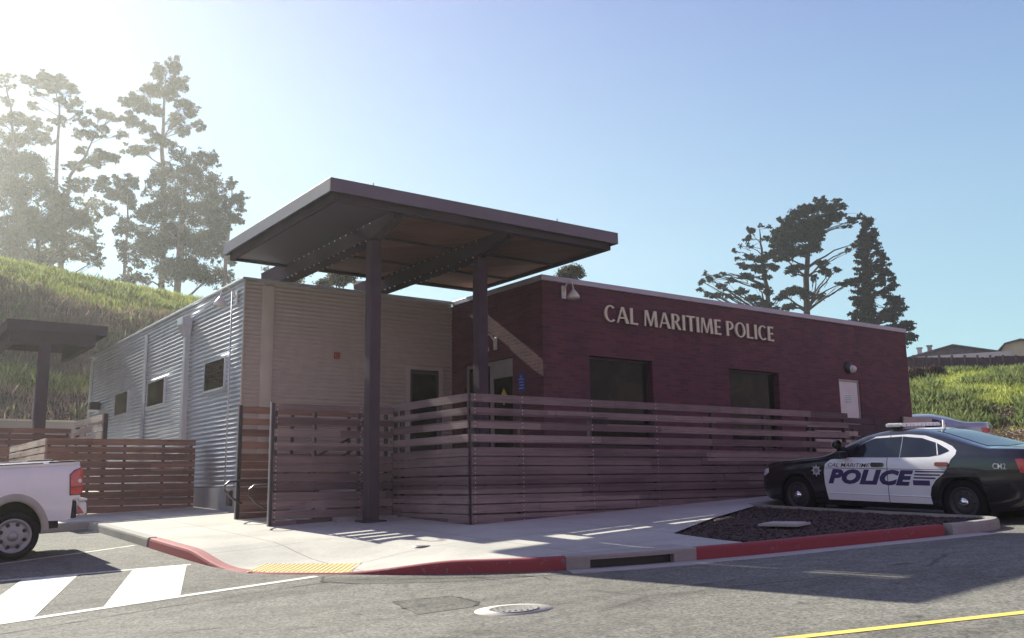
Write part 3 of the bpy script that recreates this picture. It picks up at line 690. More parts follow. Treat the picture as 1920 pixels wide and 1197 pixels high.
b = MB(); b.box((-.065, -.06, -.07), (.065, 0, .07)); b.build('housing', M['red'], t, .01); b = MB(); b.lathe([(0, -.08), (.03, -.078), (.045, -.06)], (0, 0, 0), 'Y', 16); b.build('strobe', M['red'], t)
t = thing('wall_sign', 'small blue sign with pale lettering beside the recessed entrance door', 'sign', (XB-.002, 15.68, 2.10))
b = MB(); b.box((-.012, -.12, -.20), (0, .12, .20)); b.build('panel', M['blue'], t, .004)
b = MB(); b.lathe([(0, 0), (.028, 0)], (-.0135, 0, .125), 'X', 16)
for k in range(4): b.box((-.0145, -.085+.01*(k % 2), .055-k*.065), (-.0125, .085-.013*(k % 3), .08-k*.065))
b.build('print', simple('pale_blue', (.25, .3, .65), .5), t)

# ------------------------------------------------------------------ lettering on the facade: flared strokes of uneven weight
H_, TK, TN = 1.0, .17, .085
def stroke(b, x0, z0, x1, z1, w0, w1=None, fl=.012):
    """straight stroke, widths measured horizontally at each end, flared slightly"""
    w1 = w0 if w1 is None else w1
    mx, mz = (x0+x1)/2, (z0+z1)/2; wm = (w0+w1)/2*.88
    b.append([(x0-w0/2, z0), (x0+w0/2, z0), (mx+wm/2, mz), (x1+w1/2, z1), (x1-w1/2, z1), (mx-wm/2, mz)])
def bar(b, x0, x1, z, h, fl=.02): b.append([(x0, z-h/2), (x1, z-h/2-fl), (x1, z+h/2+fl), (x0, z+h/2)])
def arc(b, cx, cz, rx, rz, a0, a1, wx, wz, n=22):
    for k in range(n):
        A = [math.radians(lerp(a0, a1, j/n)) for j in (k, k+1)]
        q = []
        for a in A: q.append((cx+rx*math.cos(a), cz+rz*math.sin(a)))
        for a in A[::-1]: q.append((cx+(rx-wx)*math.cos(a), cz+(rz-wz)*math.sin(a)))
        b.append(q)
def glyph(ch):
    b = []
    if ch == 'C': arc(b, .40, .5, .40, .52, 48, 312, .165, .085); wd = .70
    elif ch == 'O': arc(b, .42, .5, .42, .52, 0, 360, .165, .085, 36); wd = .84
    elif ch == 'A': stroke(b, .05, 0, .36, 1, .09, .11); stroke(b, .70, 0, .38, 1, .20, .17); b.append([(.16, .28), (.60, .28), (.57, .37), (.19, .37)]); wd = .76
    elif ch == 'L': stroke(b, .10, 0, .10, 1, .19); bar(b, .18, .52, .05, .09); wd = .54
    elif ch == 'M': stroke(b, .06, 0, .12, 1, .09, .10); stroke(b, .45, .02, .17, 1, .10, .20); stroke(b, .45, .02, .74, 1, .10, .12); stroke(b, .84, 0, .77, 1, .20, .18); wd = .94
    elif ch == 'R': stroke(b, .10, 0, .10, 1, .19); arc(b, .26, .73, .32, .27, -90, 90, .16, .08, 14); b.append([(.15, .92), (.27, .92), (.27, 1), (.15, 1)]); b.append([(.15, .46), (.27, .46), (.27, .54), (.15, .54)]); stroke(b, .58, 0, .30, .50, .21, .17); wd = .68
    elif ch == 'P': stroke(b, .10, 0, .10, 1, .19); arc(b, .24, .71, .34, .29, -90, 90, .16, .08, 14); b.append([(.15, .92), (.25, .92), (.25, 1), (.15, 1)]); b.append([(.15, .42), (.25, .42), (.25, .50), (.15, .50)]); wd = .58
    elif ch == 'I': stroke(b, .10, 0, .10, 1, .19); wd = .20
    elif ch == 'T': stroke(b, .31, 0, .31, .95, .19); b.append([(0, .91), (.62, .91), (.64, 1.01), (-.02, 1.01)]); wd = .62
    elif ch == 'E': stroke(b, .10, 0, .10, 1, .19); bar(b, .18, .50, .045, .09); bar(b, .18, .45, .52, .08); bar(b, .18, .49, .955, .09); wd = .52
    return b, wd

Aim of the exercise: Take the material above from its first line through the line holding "b.build('print', simple('pale_blue', (.25, .3, .65), .5), t)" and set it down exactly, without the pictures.

Complete response:
Write part 3 of the bpy script that recreates this picture. It picks up at line 690. More parts follow. Treat the picture as 1920 pixels wide and 1197 pixels high.
b = MB(); b.box((-.065, -.06, -.07), (.065, 0, .07)); b.build('housing', M['red'], t, .01); b = MB(); b.lathe([(0, -.08), (.03, -.078), (.045, -.06)], (0, 0, 0), 'Y', 16); b.build('strobe', M['red'], t)
t = thing('wall_sign', 'small blue sign with pale lettering beside the recessed entrance door', 'sign', (XB-.002, 15.68, 2.10))
b = MB(); b.box((-.012, -.12, -.20), (0, .12, .20)); b.build('panel', M['blue'], t, .004)
b = MB(); b.lathe([(0, 0), (.028, 0)], (-.0135, 0, .125), 'X', 16)
for k in range(4): b.box((-.0145, -.085+.01*(k % 2), .055-k*.065), (-.0125, .085-.013*(k % 3), .08-k*.065))
b.build('print', simple('pale_blue', (.25, .3, .65), .5), t)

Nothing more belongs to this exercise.